Eva Blok

Skysill : Tāepaepatanga o te rangi

Bachelor of Design Public Space Exhibition and event design Experience Design Sustainability Material Imaginaries Public Film Performance Ecology Culture Community Collaboration Climate change
Eva Blok (2020). Skysill. Hemp rope, water, sand, construction material.
AD20 Award
Head of School Award
For outstanding academic performance in Spatial Design

The place where the sky hangs down to meet the horizon.

The horizon orientates us; determining our location in relation to the sky, sea, and sand. In the city, the horizon is undiscoverable, hidden behind the urban landscape.
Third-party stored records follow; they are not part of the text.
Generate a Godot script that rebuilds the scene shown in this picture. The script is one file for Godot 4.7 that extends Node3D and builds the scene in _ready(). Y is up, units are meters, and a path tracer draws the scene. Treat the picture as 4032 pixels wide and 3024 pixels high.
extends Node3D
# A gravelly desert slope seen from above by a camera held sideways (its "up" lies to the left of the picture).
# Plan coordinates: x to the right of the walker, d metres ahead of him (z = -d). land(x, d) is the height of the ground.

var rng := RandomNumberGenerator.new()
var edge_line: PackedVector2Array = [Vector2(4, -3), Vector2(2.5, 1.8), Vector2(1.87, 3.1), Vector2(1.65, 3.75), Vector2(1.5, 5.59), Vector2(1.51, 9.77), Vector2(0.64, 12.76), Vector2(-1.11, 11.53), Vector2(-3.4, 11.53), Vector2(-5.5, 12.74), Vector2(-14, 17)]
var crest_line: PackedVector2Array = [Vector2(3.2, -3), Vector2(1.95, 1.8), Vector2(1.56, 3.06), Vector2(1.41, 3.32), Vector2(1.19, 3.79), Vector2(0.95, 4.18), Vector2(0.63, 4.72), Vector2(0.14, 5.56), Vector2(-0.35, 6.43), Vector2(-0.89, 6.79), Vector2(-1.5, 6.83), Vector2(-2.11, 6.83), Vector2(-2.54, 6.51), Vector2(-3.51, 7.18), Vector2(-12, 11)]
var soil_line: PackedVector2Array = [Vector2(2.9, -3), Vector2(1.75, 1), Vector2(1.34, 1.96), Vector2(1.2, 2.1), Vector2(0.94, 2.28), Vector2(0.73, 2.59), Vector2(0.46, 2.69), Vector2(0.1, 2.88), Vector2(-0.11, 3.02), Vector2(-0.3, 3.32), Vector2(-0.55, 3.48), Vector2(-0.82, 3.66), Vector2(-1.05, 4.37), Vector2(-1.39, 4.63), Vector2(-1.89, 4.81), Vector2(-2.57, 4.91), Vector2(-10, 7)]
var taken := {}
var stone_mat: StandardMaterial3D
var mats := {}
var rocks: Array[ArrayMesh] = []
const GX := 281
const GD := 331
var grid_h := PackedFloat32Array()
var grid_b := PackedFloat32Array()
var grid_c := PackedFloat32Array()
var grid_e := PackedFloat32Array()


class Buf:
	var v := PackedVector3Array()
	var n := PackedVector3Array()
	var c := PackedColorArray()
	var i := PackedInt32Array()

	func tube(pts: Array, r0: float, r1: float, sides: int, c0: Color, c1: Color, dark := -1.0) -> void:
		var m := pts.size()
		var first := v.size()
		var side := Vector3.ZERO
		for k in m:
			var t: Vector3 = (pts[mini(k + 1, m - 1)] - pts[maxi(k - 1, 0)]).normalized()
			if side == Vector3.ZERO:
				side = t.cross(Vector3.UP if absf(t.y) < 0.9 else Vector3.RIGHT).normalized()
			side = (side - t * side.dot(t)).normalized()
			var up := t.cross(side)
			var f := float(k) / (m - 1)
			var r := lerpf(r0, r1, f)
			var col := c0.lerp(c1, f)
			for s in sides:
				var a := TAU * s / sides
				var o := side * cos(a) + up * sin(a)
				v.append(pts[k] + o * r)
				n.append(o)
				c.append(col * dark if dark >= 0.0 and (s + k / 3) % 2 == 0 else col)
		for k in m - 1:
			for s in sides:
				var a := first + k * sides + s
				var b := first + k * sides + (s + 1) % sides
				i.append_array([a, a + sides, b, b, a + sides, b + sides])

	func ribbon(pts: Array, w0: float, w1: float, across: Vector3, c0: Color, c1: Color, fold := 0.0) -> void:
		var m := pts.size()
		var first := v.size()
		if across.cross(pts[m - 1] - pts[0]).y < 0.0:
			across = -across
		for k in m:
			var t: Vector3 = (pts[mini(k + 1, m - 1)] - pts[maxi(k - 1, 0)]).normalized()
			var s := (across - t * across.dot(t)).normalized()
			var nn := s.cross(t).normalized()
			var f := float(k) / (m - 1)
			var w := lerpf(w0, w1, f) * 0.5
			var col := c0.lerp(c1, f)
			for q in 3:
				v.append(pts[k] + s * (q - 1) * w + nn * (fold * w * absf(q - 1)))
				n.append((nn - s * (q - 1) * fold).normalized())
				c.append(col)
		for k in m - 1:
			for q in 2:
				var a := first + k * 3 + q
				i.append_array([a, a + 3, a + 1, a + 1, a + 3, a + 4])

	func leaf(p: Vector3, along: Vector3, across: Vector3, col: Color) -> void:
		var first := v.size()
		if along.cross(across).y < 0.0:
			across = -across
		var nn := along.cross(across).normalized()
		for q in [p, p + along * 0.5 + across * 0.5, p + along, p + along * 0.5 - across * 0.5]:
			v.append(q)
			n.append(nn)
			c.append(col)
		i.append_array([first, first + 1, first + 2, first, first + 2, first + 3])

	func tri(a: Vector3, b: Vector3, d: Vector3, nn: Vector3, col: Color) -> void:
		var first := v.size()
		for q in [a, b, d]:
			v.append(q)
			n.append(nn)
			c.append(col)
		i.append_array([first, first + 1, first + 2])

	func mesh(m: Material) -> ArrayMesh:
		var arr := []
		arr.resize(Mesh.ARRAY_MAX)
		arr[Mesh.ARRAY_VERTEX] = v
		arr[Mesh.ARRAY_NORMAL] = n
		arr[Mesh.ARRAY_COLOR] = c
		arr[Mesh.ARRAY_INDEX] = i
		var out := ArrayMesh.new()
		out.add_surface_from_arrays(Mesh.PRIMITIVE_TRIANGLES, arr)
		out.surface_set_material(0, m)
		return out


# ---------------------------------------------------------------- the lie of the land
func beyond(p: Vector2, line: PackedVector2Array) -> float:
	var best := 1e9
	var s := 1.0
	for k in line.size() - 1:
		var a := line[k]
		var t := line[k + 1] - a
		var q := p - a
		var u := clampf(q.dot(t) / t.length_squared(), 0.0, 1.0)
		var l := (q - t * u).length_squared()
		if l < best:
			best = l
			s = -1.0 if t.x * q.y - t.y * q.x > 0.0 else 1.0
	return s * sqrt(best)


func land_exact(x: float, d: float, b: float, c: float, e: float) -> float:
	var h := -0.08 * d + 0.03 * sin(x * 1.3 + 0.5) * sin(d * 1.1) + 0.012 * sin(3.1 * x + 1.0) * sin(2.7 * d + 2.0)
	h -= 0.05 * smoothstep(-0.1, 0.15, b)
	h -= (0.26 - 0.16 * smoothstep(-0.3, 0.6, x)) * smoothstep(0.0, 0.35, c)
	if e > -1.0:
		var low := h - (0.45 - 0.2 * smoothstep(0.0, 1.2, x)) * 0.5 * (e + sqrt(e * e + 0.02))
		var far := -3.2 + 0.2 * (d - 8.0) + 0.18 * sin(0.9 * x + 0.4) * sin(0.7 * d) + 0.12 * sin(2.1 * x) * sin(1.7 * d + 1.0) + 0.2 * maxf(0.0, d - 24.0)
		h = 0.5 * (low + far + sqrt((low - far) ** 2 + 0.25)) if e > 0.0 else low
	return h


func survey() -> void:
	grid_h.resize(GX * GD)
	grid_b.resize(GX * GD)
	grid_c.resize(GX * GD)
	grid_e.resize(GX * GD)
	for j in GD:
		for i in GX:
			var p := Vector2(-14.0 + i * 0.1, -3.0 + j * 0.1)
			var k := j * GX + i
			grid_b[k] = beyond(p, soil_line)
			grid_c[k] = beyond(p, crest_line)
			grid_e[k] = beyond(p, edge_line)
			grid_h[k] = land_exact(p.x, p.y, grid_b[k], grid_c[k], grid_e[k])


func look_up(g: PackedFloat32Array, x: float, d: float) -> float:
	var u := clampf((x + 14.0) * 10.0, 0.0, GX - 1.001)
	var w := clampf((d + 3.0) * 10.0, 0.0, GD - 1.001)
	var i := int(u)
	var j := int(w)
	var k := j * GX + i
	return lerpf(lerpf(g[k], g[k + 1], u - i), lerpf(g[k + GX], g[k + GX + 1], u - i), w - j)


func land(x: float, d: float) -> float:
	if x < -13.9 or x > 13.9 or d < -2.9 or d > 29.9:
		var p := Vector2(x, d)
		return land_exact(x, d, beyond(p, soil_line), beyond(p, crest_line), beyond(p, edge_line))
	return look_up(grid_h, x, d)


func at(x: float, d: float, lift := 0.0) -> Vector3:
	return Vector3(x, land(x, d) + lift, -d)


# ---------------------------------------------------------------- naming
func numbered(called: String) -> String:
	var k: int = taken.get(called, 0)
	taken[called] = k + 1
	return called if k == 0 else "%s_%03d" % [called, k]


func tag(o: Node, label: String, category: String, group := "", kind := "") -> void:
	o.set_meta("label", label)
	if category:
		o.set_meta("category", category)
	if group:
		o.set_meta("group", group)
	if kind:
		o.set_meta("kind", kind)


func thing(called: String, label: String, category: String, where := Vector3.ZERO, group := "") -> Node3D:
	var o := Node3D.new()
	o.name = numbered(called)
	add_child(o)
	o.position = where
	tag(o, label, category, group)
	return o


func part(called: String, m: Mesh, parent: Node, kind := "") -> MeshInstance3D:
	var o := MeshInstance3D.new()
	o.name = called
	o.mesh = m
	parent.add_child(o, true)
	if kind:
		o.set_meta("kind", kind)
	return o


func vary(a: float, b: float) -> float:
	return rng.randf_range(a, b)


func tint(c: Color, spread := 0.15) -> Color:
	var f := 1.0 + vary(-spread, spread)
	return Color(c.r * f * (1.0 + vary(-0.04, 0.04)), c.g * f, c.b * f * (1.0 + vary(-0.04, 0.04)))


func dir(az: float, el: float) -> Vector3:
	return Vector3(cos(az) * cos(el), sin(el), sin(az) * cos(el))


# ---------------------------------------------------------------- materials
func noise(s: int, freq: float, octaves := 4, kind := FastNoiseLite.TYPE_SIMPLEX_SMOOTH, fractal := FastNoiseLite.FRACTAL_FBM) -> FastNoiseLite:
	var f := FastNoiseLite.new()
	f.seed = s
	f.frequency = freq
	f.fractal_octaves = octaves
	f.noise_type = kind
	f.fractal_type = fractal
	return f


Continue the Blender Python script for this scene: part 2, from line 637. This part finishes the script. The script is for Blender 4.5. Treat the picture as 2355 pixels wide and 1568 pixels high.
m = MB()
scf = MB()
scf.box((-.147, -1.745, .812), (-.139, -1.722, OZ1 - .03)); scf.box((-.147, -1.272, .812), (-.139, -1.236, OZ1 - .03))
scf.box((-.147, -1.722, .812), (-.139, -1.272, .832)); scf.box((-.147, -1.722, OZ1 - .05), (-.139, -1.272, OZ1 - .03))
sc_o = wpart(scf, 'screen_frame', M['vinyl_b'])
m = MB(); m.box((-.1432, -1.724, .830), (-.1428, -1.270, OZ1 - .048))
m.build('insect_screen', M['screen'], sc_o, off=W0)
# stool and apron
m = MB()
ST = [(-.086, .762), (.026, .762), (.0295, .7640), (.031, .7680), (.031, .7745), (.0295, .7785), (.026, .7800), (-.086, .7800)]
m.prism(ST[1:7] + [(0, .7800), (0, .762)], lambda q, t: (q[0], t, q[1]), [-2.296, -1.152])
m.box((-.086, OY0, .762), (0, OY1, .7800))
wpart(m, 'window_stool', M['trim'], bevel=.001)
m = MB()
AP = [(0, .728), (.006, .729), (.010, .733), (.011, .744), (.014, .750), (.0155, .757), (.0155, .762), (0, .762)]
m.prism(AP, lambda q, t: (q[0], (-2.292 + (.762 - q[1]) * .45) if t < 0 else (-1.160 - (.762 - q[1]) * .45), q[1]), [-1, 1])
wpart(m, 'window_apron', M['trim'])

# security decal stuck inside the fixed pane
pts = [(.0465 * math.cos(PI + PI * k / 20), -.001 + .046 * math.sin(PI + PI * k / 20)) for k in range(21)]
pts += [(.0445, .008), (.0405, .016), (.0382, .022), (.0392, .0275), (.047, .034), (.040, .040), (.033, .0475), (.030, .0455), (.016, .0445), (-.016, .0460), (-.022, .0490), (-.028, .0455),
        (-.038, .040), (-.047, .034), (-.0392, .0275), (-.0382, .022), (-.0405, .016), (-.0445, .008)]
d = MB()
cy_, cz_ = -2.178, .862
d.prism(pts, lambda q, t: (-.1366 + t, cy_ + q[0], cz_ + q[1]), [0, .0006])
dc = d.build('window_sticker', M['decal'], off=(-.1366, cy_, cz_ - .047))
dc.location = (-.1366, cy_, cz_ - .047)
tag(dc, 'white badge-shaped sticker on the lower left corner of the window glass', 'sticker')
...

At dusk, we then illuminate the sky removing te whetū (the stars) and leaving a featureless canvas in its place.

Skysill reframes the walker’s spatial relationship with Fort Lane through observation (allocentrism) and immersion (egocentrism). Looking at the macroscopic through microscopic lenses of materiality – water and sand. Building on the concept of liminality, Skysill temporarily transforms Fort Lane’s plot, enabling the pedestrian to rediscover Aotearoa as tāepaepatanga o te rangi; the place where the sky hangs down to meet the horizon.

Fort Lane has a strong historical plot functioning as a service way connecting Customs, Fort and Queen Street. Skysill temporarily interrupts Fort Lane’s plot, and revisits its natural storyline, linking it back to the broader Aotearoa narrative of navigation. Using the horizon as an anchor and a metaphor for liminality, Skysill recreates the interaction between sand, sea and sky to represent the destruction of our dark sky environments.

Cantilevered bamboo scaffolds carry water to thousands of threads. Te Whetū (the stars), in the form of water droplets, reflect light pollution from the surrounding commercial district as they roll don the threads dripping into beds of sand. As the sand erodes and collapses, construction materials are exposed, revealing the ‘future’ of our dark sky environments if we continue to leak light into these natural habitats.

The customary linear route of Fort Lane has been reframed, and pedestrians have no choice but to interact with each other along the pathway. As they descend through the lane, the horizon line grows, to meet them at eye-level. At the central intersection of the installation, pedestrians are immersed in the elements, sand spills from the beds and water falls from the sky. The stars fall upon us as we shine light upon them. This immersion brings awareness to their ‘footprint’ and enables an experience of transformational liminality.

Skysill’s natural materials - bamboo, hemp rope, sand, and construction waste - model sustainable design practice (cradle to the grave) and the key medium - water - is constantly on the move, heightening the pedestrian’s experience of materiality. The water is sourced from stormwater drains running beneath the site, purified in sand baths, then pumped to the centre of Skysill where the clean water rains onto and over the visitor.

Gently falling, drop by drop (māturuturu) to the sea.